• [Problem statement]
Work through the following lines and count those that hold the word "from". Reply with that number only.

## START Given material

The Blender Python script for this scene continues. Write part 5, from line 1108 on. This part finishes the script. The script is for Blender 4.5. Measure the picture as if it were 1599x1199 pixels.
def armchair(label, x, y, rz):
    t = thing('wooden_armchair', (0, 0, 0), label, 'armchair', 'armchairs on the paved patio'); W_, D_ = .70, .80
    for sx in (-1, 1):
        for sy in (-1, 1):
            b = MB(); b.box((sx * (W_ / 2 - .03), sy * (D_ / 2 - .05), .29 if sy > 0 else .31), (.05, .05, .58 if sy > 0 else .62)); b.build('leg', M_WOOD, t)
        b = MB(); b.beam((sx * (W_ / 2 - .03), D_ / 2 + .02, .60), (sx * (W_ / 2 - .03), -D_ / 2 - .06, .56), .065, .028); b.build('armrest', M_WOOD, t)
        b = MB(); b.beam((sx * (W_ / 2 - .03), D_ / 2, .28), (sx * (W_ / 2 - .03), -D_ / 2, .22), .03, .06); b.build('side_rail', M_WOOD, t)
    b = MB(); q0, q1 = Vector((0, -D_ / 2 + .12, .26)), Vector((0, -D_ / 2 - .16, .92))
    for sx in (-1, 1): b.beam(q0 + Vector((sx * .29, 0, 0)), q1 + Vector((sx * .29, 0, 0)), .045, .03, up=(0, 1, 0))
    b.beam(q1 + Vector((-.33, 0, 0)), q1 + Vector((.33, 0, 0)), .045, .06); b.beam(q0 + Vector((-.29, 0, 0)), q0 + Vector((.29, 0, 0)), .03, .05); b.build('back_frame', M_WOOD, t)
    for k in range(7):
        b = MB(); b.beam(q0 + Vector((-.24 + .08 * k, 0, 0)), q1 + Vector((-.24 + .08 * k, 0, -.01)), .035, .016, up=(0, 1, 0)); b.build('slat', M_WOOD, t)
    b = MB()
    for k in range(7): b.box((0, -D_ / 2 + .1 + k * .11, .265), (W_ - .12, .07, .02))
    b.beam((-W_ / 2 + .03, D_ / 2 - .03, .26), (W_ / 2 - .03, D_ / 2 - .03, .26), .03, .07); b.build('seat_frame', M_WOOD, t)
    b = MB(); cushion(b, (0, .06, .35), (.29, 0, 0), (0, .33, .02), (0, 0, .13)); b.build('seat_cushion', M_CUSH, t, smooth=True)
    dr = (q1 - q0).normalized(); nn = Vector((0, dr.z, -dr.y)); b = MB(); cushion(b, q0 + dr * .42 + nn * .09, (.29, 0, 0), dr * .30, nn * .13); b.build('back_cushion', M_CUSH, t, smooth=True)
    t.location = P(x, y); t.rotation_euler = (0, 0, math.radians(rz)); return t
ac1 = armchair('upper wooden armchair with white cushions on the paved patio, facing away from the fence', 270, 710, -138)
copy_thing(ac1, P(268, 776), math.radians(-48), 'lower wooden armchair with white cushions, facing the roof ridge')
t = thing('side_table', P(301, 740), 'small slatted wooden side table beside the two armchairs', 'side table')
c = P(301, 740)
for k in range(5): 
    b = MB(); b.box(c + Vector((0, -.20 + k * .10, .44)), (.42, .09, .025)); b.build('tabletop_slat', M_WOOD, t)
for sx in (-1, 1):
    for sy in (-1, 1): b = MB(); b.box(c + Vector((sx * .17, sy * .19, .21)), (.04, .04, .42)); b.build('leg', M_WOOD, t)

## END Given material

• [Response to this task]
2